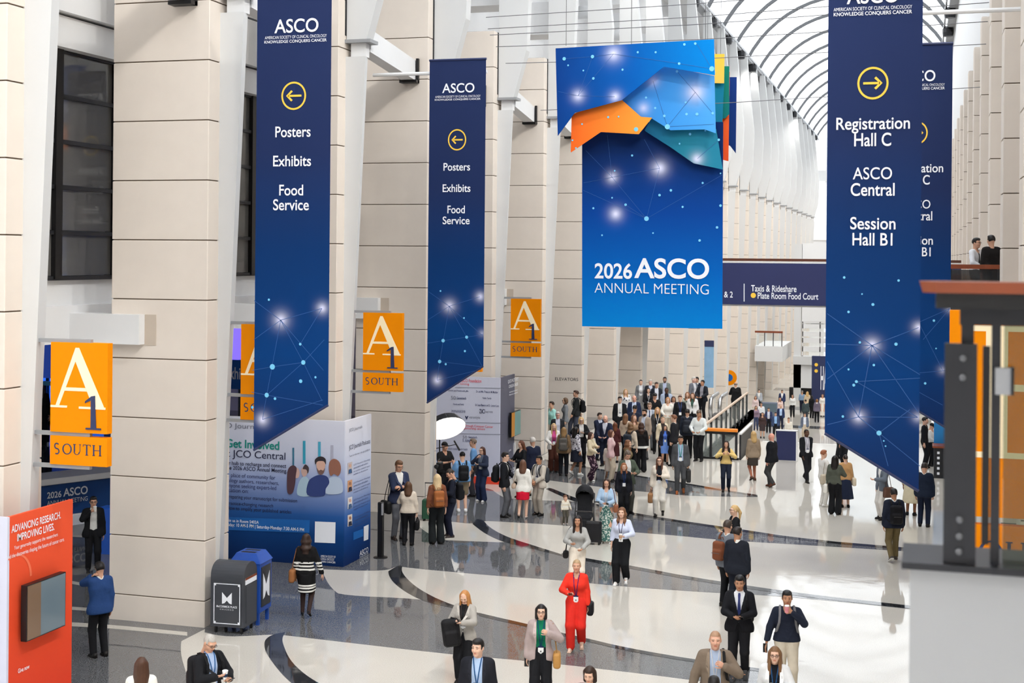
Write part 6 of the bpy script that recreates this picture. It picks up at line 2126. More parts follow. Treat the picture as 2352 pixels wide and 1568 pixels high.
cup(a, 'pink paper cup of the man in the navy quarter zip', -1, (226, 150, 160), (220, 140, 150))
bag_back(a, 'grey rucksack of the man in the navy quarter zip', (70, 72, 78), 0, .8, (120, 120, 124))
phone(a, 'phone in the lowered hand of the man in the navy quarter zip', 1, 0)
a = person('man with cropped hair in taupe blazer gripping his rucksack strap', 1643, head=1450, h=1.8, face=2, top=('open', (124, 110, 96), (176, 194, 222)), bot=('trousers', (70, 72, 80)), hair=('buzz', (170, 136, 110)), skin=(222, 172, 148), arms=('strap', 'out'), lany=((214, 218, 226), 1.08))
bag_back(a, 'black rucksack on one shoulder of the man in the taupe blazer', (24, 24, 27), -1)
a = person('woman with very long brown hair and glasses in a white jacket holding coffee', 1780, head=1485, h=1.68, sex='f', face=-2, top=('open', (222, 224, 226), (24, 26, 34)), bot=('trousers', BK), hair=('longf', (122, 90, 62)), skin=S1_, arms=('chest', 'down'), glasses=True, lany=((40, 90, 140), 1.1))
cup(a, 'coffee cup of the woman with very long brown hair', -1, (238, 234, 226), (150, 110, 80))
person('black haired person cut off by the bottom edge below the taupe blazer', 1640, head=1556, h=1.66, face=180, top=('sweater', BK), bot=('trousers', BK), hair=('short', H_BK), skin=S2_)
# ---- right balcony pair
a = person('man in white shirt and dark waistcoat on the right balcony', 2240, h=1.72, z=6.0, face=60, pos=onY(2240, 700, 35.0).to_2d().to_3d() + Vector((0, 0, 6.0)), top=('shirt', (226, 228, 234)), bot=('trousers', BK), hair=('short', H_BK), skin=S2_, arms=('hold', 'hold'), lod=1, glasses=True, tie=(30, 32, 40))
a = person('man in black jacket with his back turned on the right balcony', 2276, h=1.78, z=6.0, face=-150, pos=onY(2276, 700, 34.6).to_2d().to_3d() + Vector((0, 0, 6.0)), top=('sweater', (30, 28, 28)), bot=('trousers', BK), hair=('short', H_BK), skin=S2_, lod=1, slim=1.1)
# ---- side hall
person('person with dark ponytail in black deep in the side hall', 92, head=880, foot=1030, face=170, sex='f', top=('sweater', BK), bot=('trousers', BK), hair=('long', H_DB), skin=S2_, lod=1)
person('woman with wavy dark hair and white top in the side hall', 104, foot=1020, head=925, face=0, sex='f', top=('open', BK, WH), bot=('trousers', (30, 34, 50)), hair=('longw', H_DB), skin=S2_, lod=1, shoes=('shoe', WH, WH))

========

• _INSTRUCTIONS FOR THE TASK_
Write out the data precisely as given, excluding the pictures.

• _RIGHT ANSWER_
Write part 6 of the bpy script that recreates this picture. It picks up at line 2126. More parts follow. Treat the picture as 2352 pixels wide and 1568 pixels high.
cup(a, 'pink paper cup of the man in the navy quarter zip', -1, (226, 150, 160), (220, 140, 150))
bag_back(a, 'grey rucksack of the man in the navy quarter zip', (70, 72, 78), 0, .8, (120, 120, 124))
phone(a, 'phone in the lowered hand of the man in the navy quarter zip', 1, 0)
a = person('man with cropped hair in taupe blazer gripping his rucksack strap', 1643, head=1450, h=1.8, face=2, top=('open', (124, 110, 96), (176, 194, 222)), bot=('trousers', (70, 72, 80)), hair=('buzz', (170, 136, 110)), skin=(222, 172, 148), arms=('strap', 'out'), lany=((214, 218, 226), 1.08))
bag_back(a, 'black rucksack on one shoulder of the man in the taupe blazer', (24, 24, 27), -1)
a = person('woman with very long brown hair and glasses in a white jacket holding coffee', 1780, head=1485, h=1.68, sex='f', face=-2, top=('open', (222, 224, 226), (24, 26, 34)), bot=('trousers', BK), hair=('longf', (122, 90, 62)), skin=S1_, arms=('chest', 'down'), glasses=True, lany=((40, 90, 140), 1.1))
cup(a, 'coffee cup of the woman with very long brown hair', -1, (238, 234, 226), (150, 110, 80))
person('black haired person cut off by the bottom edge below the taupe blazer', 1640, head=1556, h=1.66, face=180, top=('sweater', BK), bot=('trousers', BK), hair=('short', H_BK), skin=S2_)
# ---- right balcony pair
a = person('man in white shirt and dark waistcoat on the right balcony', 2240, h=1.72, z=6.0, face=60, pos=onY(2240, 700, 35.0).to_2d().to_3d() + Vector((0, 0, 6.0)), top=('shirt', (226, 228, 234)), bot=('trousers', BK), hair=('short', H_BK), skin=S2_, arms=('hold', 'hold'), lod=1, glasses=True, tie=(30, 32, 40))
a = person('man in black jacket with his back turned on the right balcony', 2276, h=1.78, z=6.0, face=-150, pos=onY(2276, 700, 34.6).to_2d().to_3d() + Vector((0, 0, 6.0)), top=('sweater', (30, 28, 28)), bot=('trousers', BK), hair=('short', H_BK), skin=S2_, lod=1, slim=1.1)
# ---- side hall
person('person with dark ponytail in black deep in the side hall', 92, head=880, foot=1030, face=170, sex='f', top=('sweater', BK), bot=('trousers', BK), hair=('long', H_DB), skin=S2_, lod=1)
person('woman with wavy dark hair and white top in the side hall', 104, foot=1020, head=925, face=0, sex='f', top=('open', BK, WH), bot=('trousers', (30, 34, 50)), hair=('longw', H_DB), skin=S2_, lod=1, shoes=('shoe', WH, WH))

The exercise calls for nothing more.